Modern communication tools can support employees in their day to day management of tasks. But these tools don't have to be reserved for desktops.

In data provided by Tristate Technology, it shows that 71% of workers use mobile devices in accessing company information and 34% of work productivity is improved when companies allow employees to use enterprise mobile apps.

Consider providing accessibility of your content through mobile to allow your employees to access your intranet system from anywhere, using their mobile phones.

With push notifications, you can allow your employees to see important messages as a priority via their mobile phones.

3. Recognise daily wins, big or small

Many businesses resort to quarterly and yearly employee reviews. But this periodic nature and anticipation among employees may not be the best option for them. When you celebrate achievements on a regular basis, your workers feel appreciated and valued.

And subsequently, they are more likely to be engaged and empowered to work more.

Through your company intranet, you can engage in monthly, weekly, or even daily recognitions and share the good work among the entire organisation. Here are some ideas:

  • Success stories
  • Group recognition posts
  • Wall of fame
  • Creative award categories
  • Actual voice or video appreciation from leaders

You can use a widget on your homepage to collect and showcase these or decentralise publishing to different departments so they can share news on the intranet.

Related reading:

4. 24/7 training options through eLearning

With social distancing and isolation, people are resorting to digital classrooms and eLearnings right now using online learning management systems.

It came as a no-brainer when Small Business Trends reported that 98% of all companies were planning to use eLearning. You don’t want to be left behind. Through eLearning options, you can provide good support and training for your employees.

As reported by eLearningIndustry.com, 40% of Fortune 500 companies use eLearning and 72% of organisations claim eLearning provides distinct competitive advantages. You too can set up a flow of eLearning materials so your employees can upskill with any spare time. This in turn can improve employee engagement.

5. Give feedback, listen to feedback

Effective communication, put simply, is two-way communication through the exchange of feedback. While it may be difficult for management to get face-to-face feedback from remote employees, you can keep in touch with what your workforce needs through easy-to-build surveys via online forms and workflow automation, polls, social Q&A and other tools.

Intranet social tools help to foster dialogue amongst workers, which in turn can inspire new and creative ideas.
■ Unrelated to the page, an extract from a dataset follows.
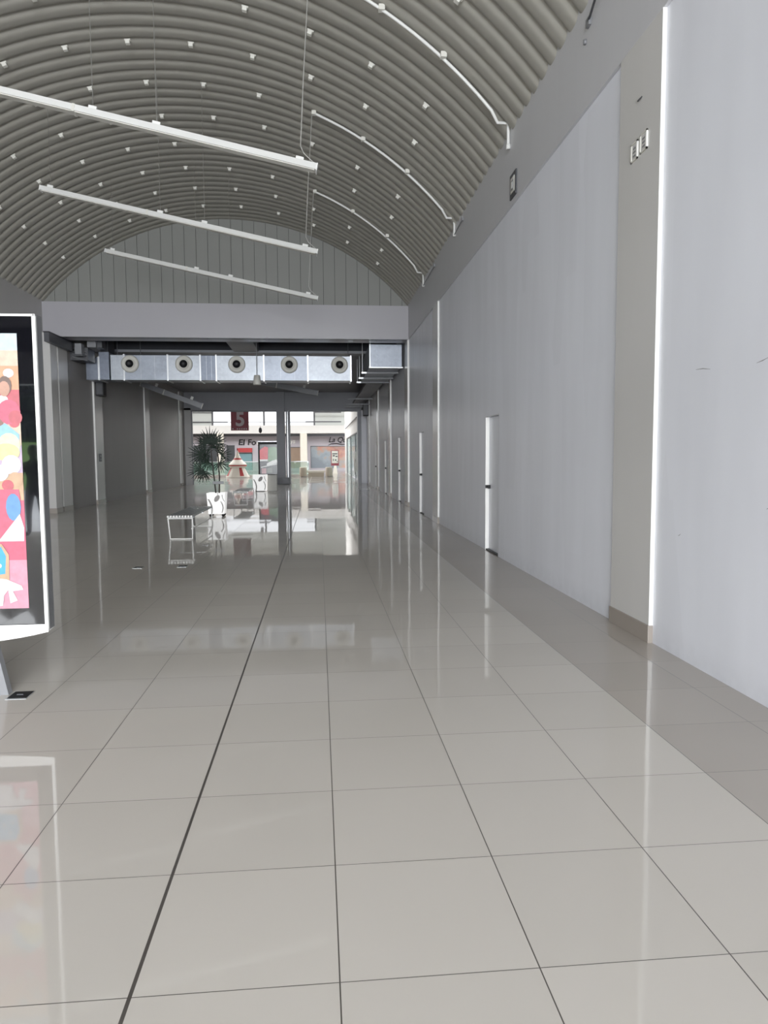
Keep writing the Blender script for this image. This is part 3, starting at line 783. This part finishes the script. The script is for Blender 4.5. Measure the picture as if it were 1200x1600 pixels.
def fan(root, tip_dir, stalk, R_, nleaf, spread, seed):
    rn = random.Random(seed); mb = MB()
    d = Vector(tip_dir).normalized(); p0 = Vector(root); p1 = p0+d*stalk
    mb.tube([p0, p0+(p1-p0)*.5+Vector((0, 0, .03)), p1], [.008, .007, .005], M['leaf'], 6)
    side = d.cross(Vector((0, 1, .15))).normalized(); nrm = side.cross(d).normalized()
    for i in range(nleaf):
        a = math.radians(-spread+2*spread*i/(nleaf-1)+rn.uniform(-4, 4))
        v = d*math.cos(a)+side*math.sin(a); L_ = R_*(1-.22*abs(a)/2.2)*rn.uniform(.88, 1.08)
        wv = v.cross(nrm).normalized()*.0145
        dr = Vector((0, 0, -.03*L_))+nrm*rn.uniform(-.06, .06)
        a0, a1, a2 = p1, p1+v*L_*.55+dr*.3, p1+v*L_+dr
        mb.add([a0-wv*.4, a0+wv*.4, a1+wv, a2+wv*.25, a2-wv*.25, a1-wv], [(0, 1, 2, 5), (5, 2, 3, 4)], M['leaf'])
    return mb
fans = [((px-.14, py, 1.84), (0, -.1, .8), .06, .42, 19, 112), ((px-.10, py, 1.82), (.5, 0, .4), .12, .34, 13, 90), ((px-.14, py, 1.80), (-.5, .1, .35), .12, .36, 13, 90), ((px-.12, py, 1.76), (.05, .3, .8), .10, .38, 15, 105),
        ((px-.12, py, 1.55), (-.6, -.1, .1), .26, .38, 18, 128), ((px-.12, py, 1.5), (-.5, .2, .25), .18, .34, 15, 120), ((px-.10, py, 1.40), (-.5, -.15, -.35), .36, .36, 18, 128), ((px-.10, py, 1.35), (-.45, .1, -.5), .30, .30, 14, 115),
        ((px+.03, py, 1.55), (.3, -.1, .12), .12, .30, 15, 115), ((px+.02, py, 1.45), (.28, .1, -.3), .10, .30, 13, 110), ((px-.02, py, 1.7), (.1, .2, .2), .08, .34, 15, 120),
        ((px-.12, py, 1.45), (-.2, -.2, -.1), .10, .32, 15, 128)]
for i, f_ in enumerate(fans): part(fan(*f_, seed=i), 'frond', t)
mb = MB(); mb.box(px-.07, px+.21, py-.25, py-.235, .84, .915, M['grey'], .004); mb.tube([(px+.05, py-.24, .55), (px+.05, py-.24, .85)], .008, M['grey'], 6); part(mb, 'name_plate', t)

# second and third pots farther back
t = thing('planter', 'square white pot with grey leaf print standing near the pillar', 'planter', (-2.6, 31.8, 0))
part(square_pot(-2.60, 31.9, .285, .305, .03, .73), 'pot', t)
mb = MB()
mb.box(-2.8, -2.4, 31.7, 32.1, 0, .03, M['black']); part(mb, 'base_plate', t)
t = thing('planter', 'plain grey square pot beside the white pot, in front of the pillar', 'planter', (-2.05, 31.8, 0))
mbp = MB(); mbp.box(-2.26, -1.86, 31.75, 32.15, .02, .72, M['offwhite'], .01); part(mbp, 'pot', t)
mb = MB(); mb.box(-2.24, -1.88, 31.77, 32.13, .72, .735, M['soil']); part(mb, 'soil', t)

# ------------------------------------------------------------------ hanging banner with number
t = thing('banner', 'maroon hanging banner with a large pale number 5', 'banner', (-4.3, 40.6, 3.0))
mb = MB(); mb.box(-4.87, -3.88, 40.6, 40.62, 2.99, 4.12, M['maroon']); part(mb, 'sheet', t)
text('5', 'number', t, -4.62, 40.59, 3.27, 1.06, M['fade'], 0, .004, 1, .03)
mb = MB()
for i in range(7):
    if i == 1: continue
    mb.box(-4.8+i*.125, -4.8+i*.125+.07, 40.592, 40.598, 3.05, 3.12, M['fade'])
part(mb, 'small_print', t)
mb = MB(); mb.tube([(-4.9, 40.61, 4.12), (-3.85, 40.61, 4.12)], .02, M['steel'], 8); part(mb, 'rail', t)
t = thing('pendant_lamp', 'small dark oval pendant hanging on a thin cord beyond the banner', 'lamp', (-3.6, 45, 3.0))
mb = MB(); mb.lathe([(0, 0), (.08, .04), (.11, .16), (.09, .29), (.03, .36), (0, .36)], (-3.6, 45, 2.98), M['dark'], 16); part(mb, 'shade', t)
mb = MB(); mb.tube([(-3.6, 45, 3.33), (-3.6, 45, 7.0)], .008, M['grey'], 6); part(mb, 'cord', t)

# ------------------------------------------------------------------ courtyard: second display
t = thing('display_totem', 'black landscape display with red and green picture beside the pillar', 'display', (-2.95, 44, 0))
mb = MB(); mb.box(-3.68, -2.24, 44, 44.14, .33, 2.42, M['black'], .02); part(mb, 'frame', t)
mb = MB(); mb.box(-3.70, -2.22, 43.99, 44.15, 2.42, 2.46, M['steel']); part(mb, 'top_rail', t)
mb = MB(); mb.box(-3.6, -2.32, 44.0, 44.16, 0, .33, M['dark'], .02); part(mb, 'foot', t)
mb = MB(); yy2 = 43.993
Q = lambda x, z, k=0: (-3.58+1.25*x, yy2-.001*k, .45+1.82*z)
DC = {n_: mat('screen_'+n_, c, .15, var=.15, scale=5, emit=.15) for n_, c in dict(red=(214, 78, 90), green=(104, 140, 106), dull=(120, 124, 124), white=(230, 232, 232), dark=(84, 84, 92), pink=(190, 150, 158)).items()}
def qp(pts, c, k): mb.poly([Q(x, z, k) for x, z in pts], DC[c])
qp([(0, 0), (1, 0), (1, 1), (0, 1)], 'dark', 0); qp([(.40, .42), (1, .52), (1, .86), (.7, .92), (.42, .90)], 'green', 1)
qp([(0, .5), (.38, .5), (.40, .90), (.25, .93), (.08, .86), (0, .8)], 'red', 2); qp([(.0, .44), (.38, .44), (.38, .5), (.0, .5)], 'white', 3)
qp([(.33, .28), (1, .42), (1, .50), (.6, .46), (.33, .36)], 'white', 3); qp([(.05, .22), (1, .36), (1, .39), (.05, .25)], 'white', 4)
qp([(.08, .02), (.3, .02), (.3, .2), (.08, .2)], 'pink', 3); qp([(.34, .05), (.6, .05), (.6, .24), (.34, .2)], 'dull', 3)
part(mb, 'screen', t)

# tent-shaped kiosk, red and white
t = thing('kiosk', 'red and cream striped tent-top kiosk with a pointed roof', 'kiosk', (-5.95, 53, 0))
kx, ky = -5.95, 53.2
mb = MB(); nS = 24
prof = [(.03, 1.98), (.07, 1.86), (.15, 1.62), (.24, 1.44)]
mb.lathe(prof, (kx, ky, 0), M['cream'], nS)
mb.lathe([(.24, 1.44), (.33, 1.30)], (kx, ky, 0), M['red'], nS)
mb.lathe([(.33, 1.30), (.48, 1.14), (.62, 1.0)], (kx, ky, 0), M['cream'], nS); part(mb, 'roof', t)
mb = MB(); mb.lathe([(.62, 1.0), (.66, .97), (.66, .93)], (kx, ky, 0), M['cream'], nS); mb.lathe([(.66, .93), (.655, .84)], (kx, ky, 0), M['red'], nS); mb.lathe([(.655, .84), (.62, .75), (.55, .73)], (kx, ky, 0), M['cream'], nS); part(mb, 'valance', t)
mb = MB(); mb.lathe([(0, 2.22), (.02, 2.16), (.045, 2.06), (.03, 1.98)], (kx, ky, 0), M['red'], 12); part(mb, 'finial', t)
mb = MB(); nb = 16
for i in range(nb):
    a0, a1 = 2*PI*i/nb-.1, 2*PI*(i+1)/nb-.1
    c = M['red'] if i % 4 == 1 else M['cream']
    mb.add([(kx+.50*math.cos(a0), ky+.50*math.sin(a0), .74), (kx+.50*math.cos(a1), ky+.50*math.sin(a1), .74), (kx+.82*math.cos(a1), ky+.82*math.sin(a1), .12), (kx+.82*math.cos(a0), ky+.82*math.sin(a0), .12)], [(0, 1, 2, 3)], c)
part(mb, 'skirt', t)
mb = MB(); mb.lathe([(.86, 0), (.86, .12), (0, .12)], (kx, ky, 0), M['cream'], nS); part(mb, 'base', t)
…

It might be easy to second guess what your employees want and need, but it’s best to steer clear of the possibility of misinterpretation here. Plus you want your employees to value the fact that their opinions and suggestions are heard.

6. Balance work-week by adding a sense of fun

While internal communications tackle critical company priorities, it’s refreshing to add a dose of fun to ease the stress between frequent meetings and serious daily goals. A culture of fun at work may be a source of entertainment and positivity for your employees.
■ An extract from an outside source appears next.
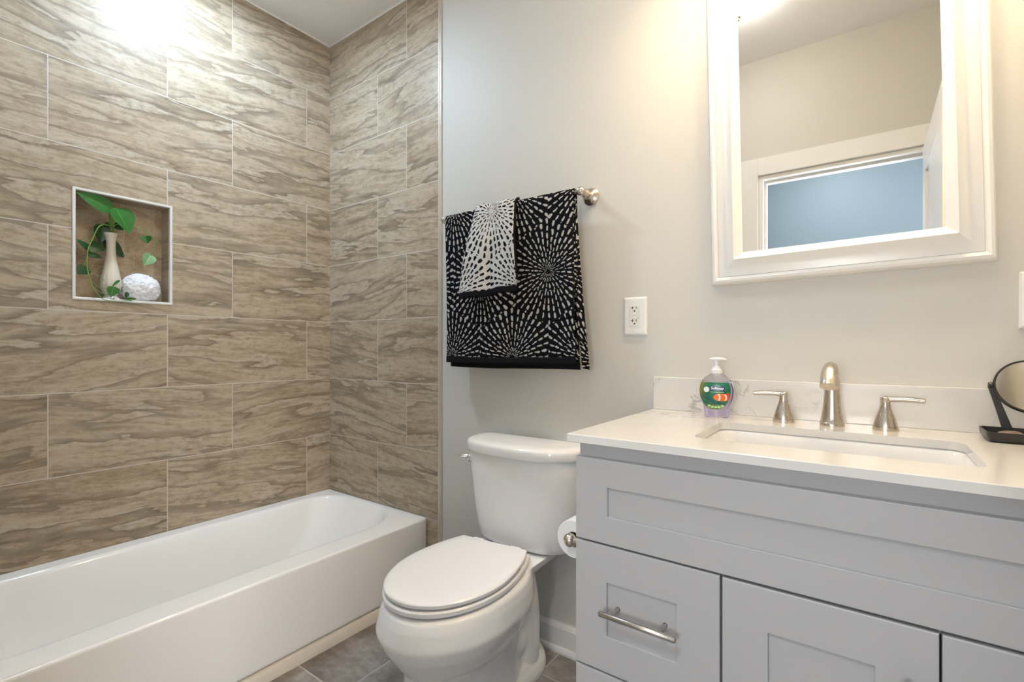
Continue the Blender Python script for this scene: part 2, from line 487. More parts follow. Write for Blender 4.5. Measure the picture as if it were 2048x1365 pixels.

In a blog released by Harvard Business Review, research shows that a fun culture and positive mindset drives productivity, creativity and engagement. You can use company intranet features to introduce weekly online games or use company photos for pop quizzes and trivia. This encourages workers to look forward to surprise treats after a hard week of work.


Summing it up - improving internal communications doesn’t happen with a snap.

It requires consistent effort, but is important for employee engagement and retention. Make sure to establish routines (communications calendars help) and follow set internal communication approaches and strategies.